- The Washington Times - Friday, October 6, 2000

GRAND RAPIDS, Mich. Al Gore compared himself to Lyndon Johnson late Wednesday, then apparently thought better of likening himself to the president who vastly expanded the federal government and escalated the Vietnam War.

After a fund-raiser at the New Jersey mansion of rock star and actor Jon Bon Jovi, Mr. Gore was asked whether he and Texas Gov. George W. Bush "are only different on the edges and don't want to go into the weeds to find the differences."

"I totally disagree with that," Mr. Gore told reporters aboard Air Force Two en route to Michigan. "I think there's as sharp a difference between any two candidates since Lyndon Johnson and well, I won't compare it to '64. It's the sharpest contrast I've seen in many an election."

Mr. Johnson, an avowed liberal, defeated arch-conservative Barry Goldwater in 1964, only to opt against running for re-election in 1968 amid growing social unrest. This year, Republicans have accused Mr. Gore of plotting the largest expansion of the federal government since Mr. Johnson's Great Society programs.

Although Mr. Gore continued to rail against tax cuts for "people with incomes of more than $1 million per year," those were precisely the people he turned to for donations totaling $850,000 in hard and soft money at Mr. Bon Jovi's home.

Also yesterday, Mr. Gore who has taken considerable heat for false stories he told during the debate criticized Mr. Bush, saying that he, too, told some falsehoods.

"He said that I spent more on my campaign than he has," Mr. Gore said. "The numbers show that he has spent twice as much as I have. But I didn't seize on that as evidence of some character flaw. He made a mistake, and I'm not going to attack him personally."

The vice president delayed rush-hour traffic on the New Jersey Turnpike and Garden State Parkway for at least an hour as his motorcade wound its way into the comfortably wooded meadows of Monmouth County, where Mr. Bon Jovi resides in an opulent chateau.

"Bush-Cheney" signs dotted the secluded lane that also is home to talk-show host Geraldo Rivera, racing team owner Roger Penske and actress Heather Locklear, who is married to Mr. Bon Jovi's guitarist, Richie Sambora.

Democrats who paid $1,000 were allowed to drink by the outdoor Jacuzzi and pool, where stemless Gerber daisies of red, orange and yellow floated on the water. Those who donated $25,000 were allowed inside the house to munch hors d'oeuvres with Mr. Gore and Mr. Bon Jovi.

"I want the 'me generation' to become the 'we generation'" Mr. Bon Jovi told his guests. "Compassionate, caring."

He then introduced Mr. Gore, who said: "This may be the single most fun event of the campaign."

Mr. Gore, who often says he is for "the people, not the powerful," left the powerful in New Jersey and headed for the people in Michigan. A downtown Grand Rapids rally drew several thousand residents, including a number of children.

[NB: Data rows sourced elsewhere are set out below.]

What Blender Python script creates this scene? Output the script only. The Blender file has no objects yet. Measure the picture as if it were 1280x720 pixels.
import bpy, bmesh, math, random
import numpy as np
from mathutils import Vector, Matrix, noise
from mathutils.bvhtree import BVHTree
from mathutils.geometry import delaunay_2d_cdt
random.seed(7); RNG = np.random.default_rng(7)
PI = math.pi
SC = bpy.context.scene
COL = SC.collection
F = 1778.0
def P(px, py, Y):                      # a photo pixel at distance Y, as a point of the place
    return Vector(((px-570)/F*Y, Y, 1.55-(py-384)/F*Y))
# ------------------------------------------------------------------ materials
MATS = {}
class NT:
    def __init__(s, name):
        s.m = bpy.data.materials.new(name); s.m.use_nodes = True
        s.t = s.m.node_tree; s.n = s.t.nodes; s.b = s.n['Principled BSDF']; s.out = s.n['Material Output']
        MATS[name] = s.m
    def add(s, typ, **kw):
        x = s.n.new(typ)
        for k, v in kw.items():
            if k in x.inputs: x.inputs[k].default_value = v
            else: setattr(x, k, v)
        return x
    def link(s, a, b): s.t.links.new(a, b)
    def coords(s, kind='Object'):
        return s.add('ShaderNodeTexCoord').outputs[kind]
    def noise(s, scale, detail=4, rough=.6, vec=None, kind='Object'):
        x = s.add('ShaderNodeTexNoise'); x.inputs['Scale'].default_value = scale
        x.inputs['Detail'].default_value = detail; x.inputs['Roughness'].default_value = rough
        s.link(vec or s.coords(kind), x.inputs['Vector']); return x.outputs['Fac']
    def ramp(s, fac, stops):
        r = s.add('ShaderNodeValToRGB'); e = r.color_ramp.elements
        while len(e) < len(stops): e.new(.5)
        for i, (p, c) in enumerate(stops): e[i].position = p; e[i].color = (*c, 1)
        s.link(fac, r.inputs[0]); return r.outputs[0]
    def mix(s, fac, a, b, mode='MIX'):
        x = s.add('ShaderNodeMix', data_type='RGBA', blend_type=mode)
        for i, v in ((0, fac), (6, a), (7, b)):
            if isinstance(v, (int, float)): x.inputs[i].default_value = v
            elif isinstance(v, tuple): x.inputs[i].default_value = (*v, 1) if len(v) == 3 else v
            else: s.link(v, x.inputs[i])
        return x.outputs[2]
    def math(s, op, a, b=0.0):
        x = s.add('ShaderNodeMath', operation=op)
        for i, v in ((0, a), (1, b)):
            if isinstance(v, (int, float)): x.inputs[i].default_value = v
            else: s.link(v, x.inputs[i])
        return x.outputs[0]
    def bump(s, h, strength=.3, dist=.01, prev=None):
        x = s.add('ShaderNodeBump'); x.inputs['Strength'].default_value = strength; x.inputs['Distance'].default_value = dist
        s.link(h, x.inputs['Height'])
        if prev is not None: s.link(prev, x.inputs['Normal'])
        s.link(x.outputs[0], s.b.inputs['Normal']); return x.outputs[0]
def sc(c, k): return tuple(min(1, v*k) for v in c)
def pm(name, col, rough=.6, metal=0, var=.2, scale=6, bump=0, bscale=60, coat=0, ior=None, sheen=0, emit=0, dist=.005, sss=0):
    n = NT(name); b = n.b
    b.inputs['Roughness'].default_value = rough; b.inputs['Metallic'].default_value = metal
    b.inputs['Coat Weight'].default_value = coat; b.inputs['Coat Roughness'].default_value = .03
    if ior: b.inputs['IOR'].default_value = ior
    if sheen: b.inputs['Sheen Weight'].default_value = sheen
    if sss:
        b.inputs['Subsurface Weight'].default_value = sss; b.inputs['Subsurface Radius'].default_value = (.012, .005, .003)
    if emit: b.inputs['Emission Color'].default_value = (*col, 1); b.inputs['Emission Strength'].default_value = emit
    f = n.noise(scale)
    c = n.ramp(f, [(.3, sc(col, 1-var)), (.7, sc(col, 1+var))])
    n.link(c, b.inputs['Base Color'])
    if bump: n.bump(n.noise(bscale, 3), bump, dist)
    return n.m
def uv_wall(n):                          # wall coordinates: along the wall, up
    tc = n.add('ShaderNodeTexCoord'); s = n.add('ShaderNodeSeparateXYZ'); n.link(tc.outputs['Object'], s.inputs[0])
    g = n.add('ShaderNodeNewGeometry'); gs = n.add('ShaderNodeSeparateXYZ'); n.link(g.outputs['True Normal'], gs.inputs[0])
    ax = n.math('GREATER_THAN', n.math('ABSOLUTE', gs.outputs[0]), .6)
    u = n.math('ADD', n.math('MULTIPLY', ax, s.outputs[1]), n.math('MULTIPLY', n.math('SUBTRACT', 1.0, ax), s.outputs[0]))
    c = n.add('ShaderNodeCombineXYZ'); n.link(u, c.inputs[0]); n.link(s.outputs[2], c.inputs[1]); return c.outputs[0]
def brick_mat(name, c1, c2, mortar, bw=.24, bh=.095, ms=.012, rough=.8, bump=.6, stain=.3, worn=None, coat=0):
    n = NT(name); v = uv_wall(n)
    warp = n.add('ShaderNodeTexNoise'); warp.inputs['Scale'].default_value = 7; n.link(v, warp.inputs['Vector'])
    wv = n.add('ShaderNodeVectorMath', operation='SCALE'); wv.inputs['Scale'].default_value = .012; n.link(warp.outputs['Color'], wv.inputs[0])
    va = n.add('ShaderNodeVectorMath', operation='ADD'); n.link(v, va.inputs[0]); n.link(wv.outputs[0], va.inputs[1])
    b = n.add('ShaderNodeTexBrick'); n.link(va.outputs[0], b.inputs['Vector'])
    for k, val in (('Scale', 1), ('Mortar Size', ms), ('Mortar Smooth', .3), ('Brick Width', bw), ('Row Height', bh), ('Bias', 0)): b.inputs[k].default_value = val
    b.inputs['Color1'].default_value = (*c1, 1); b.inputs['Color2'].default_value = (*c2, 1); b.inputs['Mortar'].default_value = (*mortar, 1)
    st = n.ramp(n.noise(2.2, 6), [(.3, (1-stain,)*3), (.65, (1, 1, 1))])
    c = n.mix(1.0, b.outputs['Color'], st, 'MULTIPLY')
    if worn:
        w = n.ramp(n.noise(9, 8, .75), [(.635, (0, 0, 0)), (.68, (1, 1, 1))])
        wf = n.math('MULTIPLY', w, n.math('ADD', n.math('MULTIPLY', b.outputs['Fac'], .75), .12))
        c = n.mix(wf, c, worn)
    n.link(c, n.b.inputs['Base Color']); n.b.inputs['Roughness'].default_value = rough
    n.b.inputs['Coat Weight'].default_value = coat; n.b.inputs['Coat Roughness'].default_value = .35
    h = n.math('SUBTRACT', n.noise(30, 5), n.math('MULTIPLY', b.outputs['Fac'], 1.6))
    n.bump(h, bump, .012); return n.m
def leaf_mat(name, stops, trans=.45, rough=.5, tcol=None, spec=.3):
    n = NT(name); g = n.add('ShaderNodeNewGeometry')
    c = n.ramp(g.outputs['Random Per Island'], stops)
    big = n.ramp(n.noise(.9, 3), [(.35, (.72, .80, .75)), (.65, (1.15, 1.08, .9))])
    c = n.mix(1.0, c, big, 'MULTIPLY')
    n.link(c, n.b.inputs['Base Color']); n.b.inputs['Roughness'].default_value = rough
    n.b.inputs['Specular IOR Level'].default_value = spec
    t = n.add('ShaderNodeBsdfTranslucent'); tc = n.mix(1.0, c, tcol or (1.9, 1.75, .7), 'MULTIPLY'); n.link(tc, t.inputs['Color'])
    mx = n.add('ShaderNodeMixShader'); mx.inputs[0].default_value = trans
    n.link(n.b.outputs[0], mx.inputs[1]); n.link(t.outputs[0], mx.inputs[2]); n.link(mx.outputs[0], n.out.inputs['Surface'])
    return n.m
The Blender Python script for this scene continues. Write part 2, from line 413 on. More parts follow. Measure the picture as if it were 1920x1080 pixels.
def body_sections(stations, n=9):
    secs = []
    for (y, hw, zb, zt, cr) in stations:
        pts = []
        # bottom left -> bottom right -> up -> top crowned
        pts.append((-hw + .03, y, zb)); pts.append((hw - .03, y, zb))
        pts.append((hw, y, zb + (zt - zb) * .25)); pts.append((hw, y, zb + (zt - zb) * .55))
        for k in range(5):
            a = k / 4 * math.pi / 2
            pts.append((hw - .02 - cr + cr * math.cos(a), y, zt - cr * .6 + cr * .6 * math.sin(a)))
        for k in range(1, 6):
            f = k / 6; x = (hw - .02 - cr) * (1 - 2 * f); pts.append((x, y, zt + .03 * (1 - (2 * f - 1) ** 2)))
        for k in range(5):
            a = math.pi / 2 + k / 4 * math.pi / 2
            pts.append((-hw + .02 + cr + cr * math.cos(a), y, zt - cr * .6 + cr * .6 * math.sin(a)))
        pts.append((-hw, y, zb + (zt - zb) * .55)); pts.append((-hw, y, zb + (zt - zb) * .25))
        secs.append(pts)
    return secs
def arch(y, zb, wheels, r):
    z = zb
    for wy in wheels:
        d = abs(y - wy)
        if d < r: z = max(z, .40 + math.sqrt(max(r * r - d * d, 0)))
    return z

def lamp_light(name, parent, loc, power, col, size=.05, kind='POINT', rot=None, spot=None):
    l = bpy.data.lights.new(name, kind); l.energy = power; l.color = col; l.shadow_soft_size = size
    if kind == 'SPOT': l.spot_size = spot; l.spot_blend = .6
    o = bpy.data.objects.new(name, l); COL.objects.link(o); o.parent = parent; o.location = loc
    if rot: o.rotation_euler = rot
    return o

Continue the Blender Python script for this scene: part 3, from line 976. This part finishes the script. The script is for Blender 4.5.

"If we squander the surplus on a tax cut, nearly 30 percent of which would go to people with incomes of more than $1 million per year, then the resources would not be there for the priorities that are crucial for the future of these children," the vice president said.

"That's what this election is all about," he continued. "It's not about personality. It's not about politics. It's about priorities. It's about choices. It's about the direction we take in the future."

Keenly aware that many voters consider him more knowledgeable and less likable than Mr. Bush, the vice president is trying to cast the election as one of substance over style. Still, he continues to seek stylistic advice from 13 ordinary Democrats who helped him prepare for Tuesday's debate.

But rather than fly them to Florida this weekend for several days of preparations, Mr. Gore said he will talk to them "through a series of conference calls. It's expensive to fly them all to Florida."

"They're kind of like a permanent focus group," Mr. Gore said. "I mean, they come up with insights the political pros are completely blind and deaf to."

Pressed for specifics, he said: "Smile. Stuff like that."

He added: "What it all boils down to is you're having a conversation with real people and what's the big deal about it. Why make it into a big, formal whoopty-do just to tell people what's on your mind?"